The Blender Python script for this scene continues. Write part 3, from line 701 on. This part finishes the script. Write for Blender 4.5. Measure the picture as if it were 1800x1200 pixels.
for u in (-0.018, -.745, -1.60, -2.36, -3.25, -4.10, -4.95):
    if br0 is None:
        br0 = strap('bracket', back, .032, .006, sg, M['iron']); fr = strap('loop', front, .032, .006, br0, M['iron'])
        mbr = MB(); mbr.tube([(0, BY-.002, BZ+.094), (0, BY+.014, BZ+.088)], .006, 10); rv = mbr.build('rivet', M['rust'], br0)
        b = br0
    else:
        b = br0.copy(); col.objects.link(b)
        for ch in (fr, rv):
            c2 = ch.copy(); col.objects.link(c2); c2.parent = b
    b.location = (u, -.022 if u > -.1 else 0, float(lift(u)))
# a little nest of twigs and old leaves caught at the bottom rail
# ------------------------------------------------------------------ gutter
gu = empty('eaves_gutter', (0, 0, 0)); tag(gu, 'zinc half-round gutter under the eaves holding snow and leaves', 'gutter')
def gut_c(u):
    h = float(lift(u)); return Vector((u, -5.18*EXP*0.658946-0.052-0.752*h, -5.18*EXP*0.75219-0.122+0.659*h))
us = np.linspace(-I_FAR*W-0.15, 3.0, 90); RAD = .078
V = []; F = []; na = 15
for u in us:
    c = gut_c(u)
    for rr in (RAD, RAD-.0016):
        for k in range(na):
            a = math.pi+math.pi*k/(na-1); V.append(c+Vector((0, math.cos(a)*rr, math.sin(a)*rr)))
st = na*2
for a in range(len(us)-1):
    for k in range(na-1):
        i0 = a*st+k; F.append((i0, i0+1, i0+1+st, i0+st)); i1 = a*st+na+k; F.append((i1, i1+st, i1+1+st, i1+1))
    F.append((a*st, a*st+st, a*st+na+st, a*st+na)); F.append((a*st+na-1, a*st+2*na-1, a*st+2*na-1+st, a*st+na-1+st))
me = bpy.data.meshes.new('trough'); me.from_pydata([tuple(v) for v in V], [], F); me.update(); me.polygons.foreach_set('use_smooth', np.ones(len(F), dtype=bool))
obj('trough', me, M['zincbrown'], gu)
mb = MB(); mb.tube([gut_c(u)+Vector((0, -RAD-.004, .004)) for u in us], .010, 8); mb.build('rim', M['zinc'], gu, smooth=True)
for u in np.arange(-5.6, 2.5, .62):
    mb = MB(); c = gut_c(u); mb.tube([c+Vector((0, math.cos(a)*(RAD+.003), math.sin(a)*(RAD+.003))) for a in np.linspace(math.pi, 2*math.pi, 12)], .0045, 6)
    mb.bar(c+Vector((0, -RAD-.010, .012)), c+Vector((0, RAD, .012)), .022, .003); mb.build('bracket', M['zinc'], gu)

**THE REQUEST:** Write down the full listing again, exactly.

**RESPONSE TO THE EXERCISE:**
The Blender Python script for this scene continues. Write part 3, from line 701 on. This part finishes the script. Write for Blender 4.5. Measure the picture as if it were 1800x1200 pixels.
for u in (-0.018, -.745, -1.60, -2.36, -3.25, -4.10, -4.95):
    if br0 is None:
        br0 = strap('bracket', back, .032, .006, sg, M['iron']); fr = strap('loop', front, .032, .006, br0, M['iron'])
        mbr = MB(); mbr.tube([(0, BY-.002, BZ+.094), (0, BY+.014, BZ+.088)], .006, 10); rv = mbr.build('rivet', M['rust'], br0)
        b = br0
    else:
        b = br0.copy(); col.objects.link(b)
        for ch in (fr, rv):
            c2 = ch.copy(); col.objects.link(c2); c2.parent = b
    b.location = (u, -.022 if u > -.1 else 0, float(lift(u)))
# a little nest of twigs and old leaves caught at the bottom rail
# ------------------------------------------------------------------ gutter
gu = empty('eaves_gutter', (0, 0, 0)); tag(gu, 'zinc half-round gutter under the eaves holding snow and leaves', 'gutter')
def gut_c(u):
    h = float(lift(u)); return Vector((u, -5.18*EXP*0.658946-0.052-0.752*h, -5.18*EXP*0.75219-0.122+0.659*h))
us = np.linspace(-I_FAR*W-0.15, 3.0, 90); RAD = .078
V = []; F = []; na = 15
for u in us:
    c = gut_c(u)
    for rr in (RAD, RAD-.0016):
        for k in range(na):
            a = math.pi+math.pi*k/(na-1); V.append(c+Vector((0, math.cos(a)*rr, math.sin(a)*rr)))
st = na*2
for a in range(len(us)-1):
    for k in range(na-1):
        i0 = a*st+k; F.append((i0, i0+1, i0+1+st, i0+st)); i1 = a*st+na+k; F.append((i1, i1+st, i1+1+st, i1+1))
    F.append((a*st, a*st+st, a*st+na+st, a*st+na)); F.append((a*st+na-1, a*st+2*na-1, a*st+2*na-1+st, a*st+na-1+st))
me = bpy.data.meshes.new('trough'); me.from_pydata([tuple(v) for v in V], [], F); me.update(); me.polygons.foreach_set('use_smooth', np.ones(len(F), dtype=bool))
obj('trough', me, M['zincbrown'], gu)
mb = MB(); mb.tube([gut_c(u)+Vector((0, -RAD-.004, .004)) for u in us], .010, 8); mb.build('rim', M['zinc'], gu, smooth=True)
for u in np.arange(-5.6, 2.5, .62):
    mb = MB(); c = gut_c(u); mb.tube([c+Vector((0, math.cos(a)*(RAD+.003), math.sin(a)*(RAD+.003))) for a in np.linspace(math.pi, 2*math.pi, 12)], .0045, 6)
    mb.bar(c+Vector((0, -RAD-.010, .012)), c+Vector((0, RAD, .012)), .022, .003); mb.build('bracket', M['zinc'], gu)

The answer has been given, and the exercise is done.